012. For a balance tends to marginalize the noumenal elements of fire and air as it concentrates, with amoral consequences, upon water and vegetation, while the fashioning of society in terms of either a female bias towards fire or a male bias towards air will make for immoral or moral consequences.
013. In general terms, one may say that whereas balanced societies tend to favour men and women in roughly equal degrees, the biased societies tend to favour either men or women, whether in phenomenal terms or with respect to the noumenal extremes of fire and air, wherein the bias is less worldly than netherworldly in the one case, and otherworldly in the other case.
014. Thus societies come to reflect the elements and to sustain life either in terms of amoral, immoral, or moral criteria overall, the amoral being a combination of nonconformist and humanist, the immoral predominantly characterized by fundamentalism, and the moral disposed to a preponderating transcendentalism.
015. Neither fundamentalist nor transcendentalist societies are of the world but, on the contrary, of world-rejecting fieriness or airiness, as the case may be.

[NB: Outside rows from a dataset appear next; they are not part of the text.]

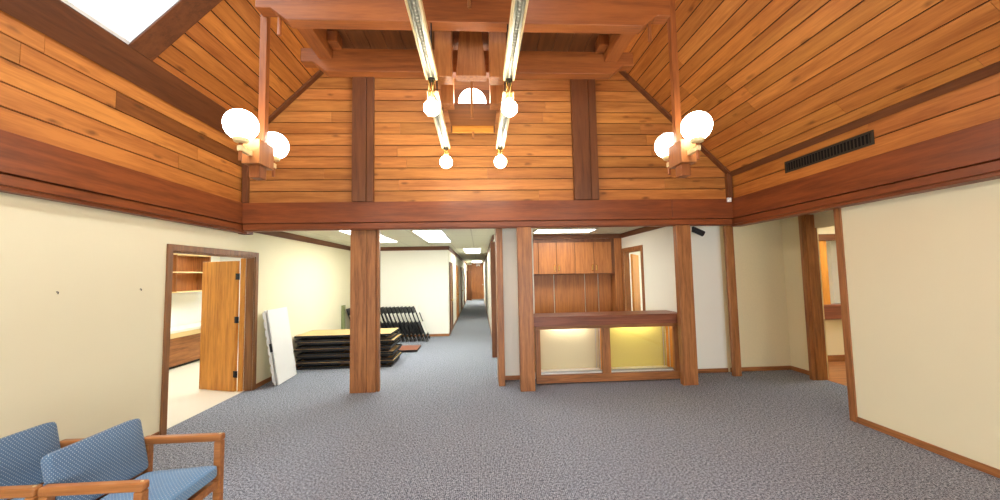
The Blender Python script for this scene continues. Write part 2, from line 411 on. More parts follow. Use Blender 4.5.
# gables (far and rear), horizontal boards cut to the roof lines
def gable(name, y, sgn, sy):
    mb = MB(); z = ZT
    P = lambda a, s, d: (a, y + sgn*d, s)
    while z < RZ - .05:
        z1 = min(z + PITCH - GAP, RZ - .01)
        L = lambda q: XL - .02 if q < KL else XL + (q-KL)
        R = lambda q: XR + .02 if q < KR else XR - (q-KR)
        segs = split(L(z), R(z))
        for i, (a, b) in enumerate(segs):
            e0 = L(z1)-L(z) if i == 0 else 0; e1 = R(z1)-R(z) if i == len(segs)-1 else 0
            board_run(mb, P, a, b - (.002 if i < len(segs)-1 else 0), z, z1, e0, e1)
        z += PITCH
    o = struct(mb.build(name, M['pine_x'], bevel=.003))
    bk = MB().prism([(XL-.05, ZT-.02), (XR+.05, ZT-.02), (XR+.05, KR), (RX, RZ+.05), (XL-.05, KL)], y + sgn*TH, y + sgn*(TH+.08))
    struct(bk.build(name+'_backing', M['gap']))
gable('wall_gable_far', YF+.04, 1, 1)
gable('wall_gable_rear', YB+.06, -1, 1)

# boarded strips above the side beams
def knee(name, x, sgn, top, special=None):
    mb = MB(); P = lambda a, s, d: (x + sgn*d, a, s); z = ZT; k = 0
    n = max(1, round((top-ZT)/.178)); pit = (top-ZT)/n
    for k in range(n):
        z0 = ZT + k*pit; z1 = z0 + pit - GAP
        segs = split(YB, YF+.06)
        if special and k == special[0]: segs = [s for s in split(YB, special[1])] + [(special[1], YF+.06)]
        for i, (a, b) in enumerate(segs):
            tn = (.40,.36,.34,1) if special and k == special[0] and i == len(segs)-1 else None
            board_run(mb, P, a, b-.002, z0, z1, tn=tn)
    struct(mb.build(name, M['pine_y'], bevel=.003))
    struct(box(name+'_backing', (min(x+sgn*TH, x+sgn*.1), max(x+sgn*TH, x+sgn*.1), YB, YF+.1, ZT-.02, top), M['gap']))
knee('wall_boards_left', XL-.02, -1, KL, special=(3, 3.75))
knee('wall_boards_right', XR+.02, 1, KR)

# sloping ceilings; the left one is opened for the skylight
SKY = (1.30, 3.60, .335, 2.15)      # y0, y1, slope distance from the eave
R2 = math.sqrt(.5)
LEN = (RX - XL)/R2
def slope(name, side):
    mb = MB(); bk = MB()
    if side < 0: P = lambda a, s, d: (XL - .02 + s*R2 - d*R2, a, KL - .02 + s*R2 + d*R2)
    else:        P = lambda a, s, d: (XR + .02 - s*R2 + d*R2, a, KR - .02 + s*R2 + d*R2)
    s = .02
    openings = [SKY] if side < 0 else []
    def pieces(s0, s1):
        runs = [(YB, YF+.06)]
        for (y0, y1, t0, t1) in openings:
            if s1 > t0-.02 and s0 < t1+.02: runs = [(YB, y0-.01), (y1+.01, YF+.06)]
        return runs
    while s < LEN + .02:
        s1 = min(s + PITCH - GAP, LEN + .03)
        for (a0, a1) in pieces(s, s1):
            for (a, b) in split(a0, a1): board_run(mb, P, a, b-.002, s, s1)
        s += PITCH
    struct(mb.build(name, M['pine_y'], bevel=.003))
    def slab(a0, a1, s0, s1):
        bk.hexa([P(a0,s0,TH), P(a1,s0,TH), P(a1,s1,TH), P(a0,s1,TH), P(a0,s0,.12), P(a1,s0,.12), P(a1,s1,.12), P(a0,s1,.12)])
    if openings:
        y0, y1, t0, t1 = SKY; y0 -= .03; y1 += .03; t0 -= .03; t1 += .03
        slab(YB, YF+.1, -.1, t0); slab(YB, YF+.1, t1, LEN+.1); slab(YB, y0, t0, t1); slab(y1, YF+.1, t0, t1)
    else: slab(YB, YF+.1, -.1, LEN+.1)
    struct(bk.build(name+'_backing', M['gap']))
    return P
PL = slope('ceiling_left', -1)
PR = slope('ceiling_right', 1)
def slope_box(mb, P, a0, a1, s0, s1, d0, d1):
    mb.hexa([P(a0,s0,d0), P(a1,s0,d0), P(a1,s1,d0), P(a0,s1,d0), P(a0,s0,d1), P(a1,s0,d1), P(a1,s1,d1), P(a0,s1,d1)]); return mb
# dark trims on the slopes
y0, y1, t0, t1 = SKY
m = MB(); slope_box(m, PL, YB, YF+.03, .0, .30, -.022, .0); struct(m.build('trim_eave_left', M['dark_y'], bevel=.003))
m = MB(); slope_box(m, PL, y1+.0, y1+.26, .302, LEN, -.022, .0); struct(m.build('trim_skylight_side', M['dark_x'], bevel=.003))
m = MB(); slope_box(m, PL, y0-.26, y0, .302, LEN, -.022, .0); struct(m.build('trim_skylight_near', M['dark_x'], bevel=.003))
m = MB(); slope_box(m, PR, YB, YF+.03, .0, .085, -.02, .0); struct(m.build('trim_eave_right', M['dark_y'], bevel=.003))
# hip lines where the slopes meet the gable
m = MB(); slope_box(m, PL, YF-.055, YF+.035, .06, LEN, -.03, .0); struct(m.build('trim_gable_left', M['dark_x'], bevel=.003))
m = MB(); slope_box(m, PR, YF-.055, YF+.035, .05, LEN, -.03, .0); struct(m.build('trim_gable_right', M['dark_x'], bevel=.003))
struct(box('trim_corner_left', (XL-.0, XL+.075, YF-.03, YF+.04, ZT, KL+.02), M['dark_z'], bevel=.003))
struct(box('trim_corner_right', (XR-.075, XR, YF-.03, YF+.04, ZT, KR+.02), M['dark_z'], bevel=.003))
# posts on the gable
for i, (a, b, c) in enumerate(((-1.885, -1.675, -1.57), (1.50, 1.765, 1.89))):
    m = MB().box(a, b-.004, YF-.045, YF+.04, ZT, zr(max(abs(a), c))+.0).box(b+.004, c, YF-.03, YF+.04, ZT, zr(max(abs(a), c)))
    struct(m.build('trim_post_'+('left','right')[i], M['dark_z'], bevel=.004))
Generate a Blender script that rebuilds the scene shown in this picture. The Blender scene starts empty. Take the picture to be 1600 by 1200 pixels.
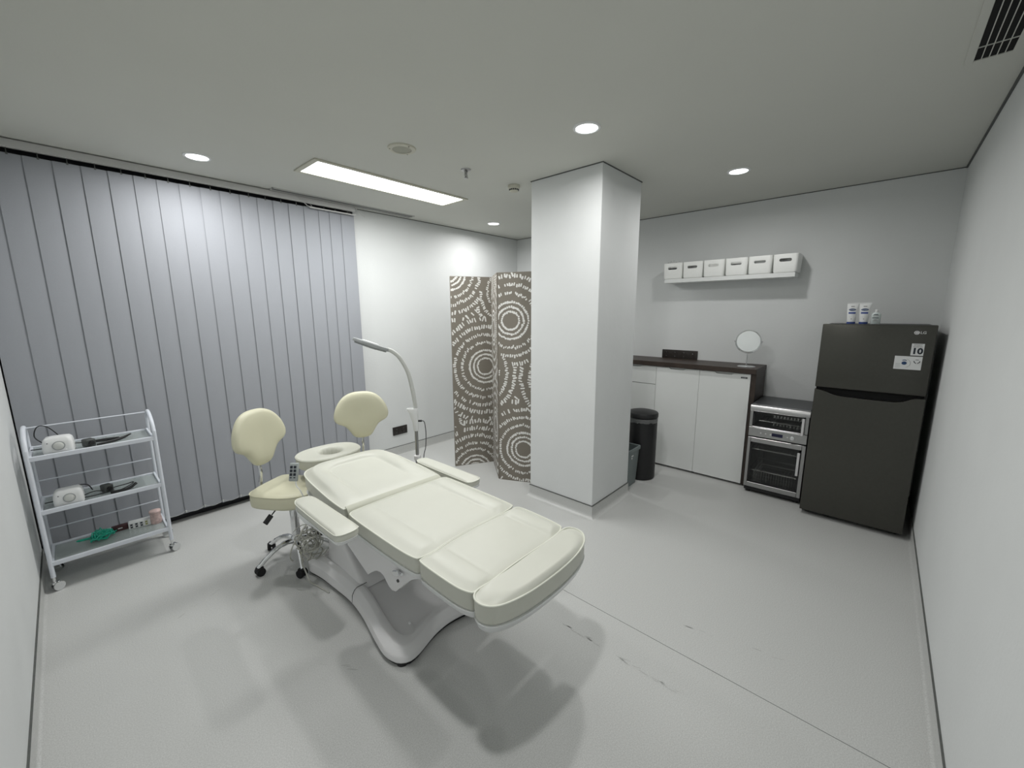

In fact, they are rather less political and/or economic than either scientific or religious, with a corresponding distinction between cosmic Netherworldliness and karmic Otherworldliness.
COLLECTIVE AND INDIVIDUAL
016. Whether the collective exists for the individual or the individual for the collective ... will be determined by the type of society – individuals existing for the collective in the amoral contexts of the world, the collective existing for the individual in both the immoral and moral contexts of that which is either anterior to the world, and netherworldly, or posterior to it, and otherworldly.
017. Thus the individual does not exist in his own right in worldly societies, but in relation to the collective, which has the right to subsume him into itself in the interests of a society conceived in phenomenal terms, whether this right be expressed democratically and/or bureaucratically or, indeed, technocratically and/or plutocratically – the difference between volume–mass realism and mass–volume naturalism.
018. For worldly societies, which are collectivistic, are only germane to the phenomenal planes of volume and mass, not to the noumenal planes of space and time, and therefore they will either favour a feminine bias in volume–mass realism or a masculine bias in mass–volume naturalism, assuming they have not attempted to strike a balance between the two.
019. If the individual exists for the collective in the worldly contexts, as described above, then in both netherworldly and otherworldly contexts it is the collective that exists for the individual, whether that individualism be expressed autocratically and/or aristocratically or, indeed, theocratically and/or meritocratically – the difference between space–time materialism and time–space idealism.
020. For non-worldly societies, in their individualistic bias, are only germane to the noumenal planes of space and time, and therefore they will either favour a diabolic bias (superfeminine to subfeminine) in space–time materialism or a divine bias (submasculine to supermasculine) in time–space idealism.
021. Materialism and idealism are much less disposed to the striking of a balance than realism and naturalism, though even in the biased extremes of life a kind of unbalanced balance, or uneasy compromise, is possible, as between (in general terms) the Devil and God, and such a compromise would be less worldly than non-worldly, as the netherworldly and the otherworldly extremes co-exist in a context of limbo, the noumenal equivalent of the world.